There are 18.6 million bitcoins in existence with 2.4 million left to be mined, and new blocks being mined about every 10 minutes.  Each new block currently adds 6.25 bitcoins into circulation. 

The smallest bitcoin unit is called a Satoshi, after the founder.  There are 100 million Satoshis to one bitcoin.

The Bitcoin System and Its Blockchain

Bitcoin is created, distributed, traded and stored using a system called a blockchain, a shared public ledger that can be envisioned as a collection of blocks with each block like a page on the ledger, listing a collection of permanently recorded bitcoin transactions.

The Bitcoin system is maintained by miners and nodes.  The miners are the owners of the computers dedicated to the Bitcoin system, which validate the transactions that are broadcast to them by Bitcoin users.  A node is a server or storage device, which stores the entire Blockchain and runs a Bitcoin client software that scrutinizes all transaction data to check if they conform to Bitcoin protocol.

According to Bitnodes, 10,135 reachable nodes existed on February 25, 2021.

A Bitcoin Transaction Overview

A bitcoin transaction is a transfer of value between bitcoin wallets.  Each transaction involves a sender, the transaction information, and a receiver.  Bitcoin processes 4.6 transactions per second, close to 400,000 transactions a day.

To buy and sell bitcoins you need a wallet to store your virtual coins.   Your wallet, which has a unique alphanumeric address generated by an elliptical curve digital signature algorithm, is a collection of private keys and a record of transactions relating to them.  Each private key has a corresponding public key.  The public key, which can be shared, becomes your wallets address (like your bank account number); whereas, the private key (similar to your ATM PIN number), which should be kept to yourself, is your way of proving that you are the owner of the wallet and can spend any of the coins inside of it. 

How the Bitcoin Blockchain Works

Blockchain building, as outlined by the Journal of Internet Banking and Commerce, involves five major steps:

(1) Transaction Defined:  The bitcoin sender creates a transaction that contains the public-address of the recipient, the transaction value, and a cryptographic digital signature that verifies the transaction validity and credibility.

(2) Transaction Authenticated:  The network nodes receive the transaction and confirm the message by decrypting the digital signature.
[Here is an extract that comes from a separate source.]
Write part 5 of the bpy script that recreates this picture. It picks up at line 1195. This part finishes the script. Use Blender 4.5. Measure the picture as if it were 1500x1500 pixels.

(3) Block Building:  One of the nodes in the network updates the ledger or block using the pending transactions and transmits it to the other network nodes waiting for validation.

(4) Block Validation:  Once a request for validation of the updated block is received by the nodes responsible for network validation, each node undertakes an iterative process that requires the approval of other nodes to authenticate the new block.

(5) Block Chaining:  Once the new block is approved, it is added or “chained” to the previous block in the current chain.

How Bitcoin works is complicated. Underlying the Bitcoin system is the need for validation, transparency, and ensuring that the blockchain remains credible and legitimate.  It is the miners that the Bitcoin system relies on to ensure this occurs.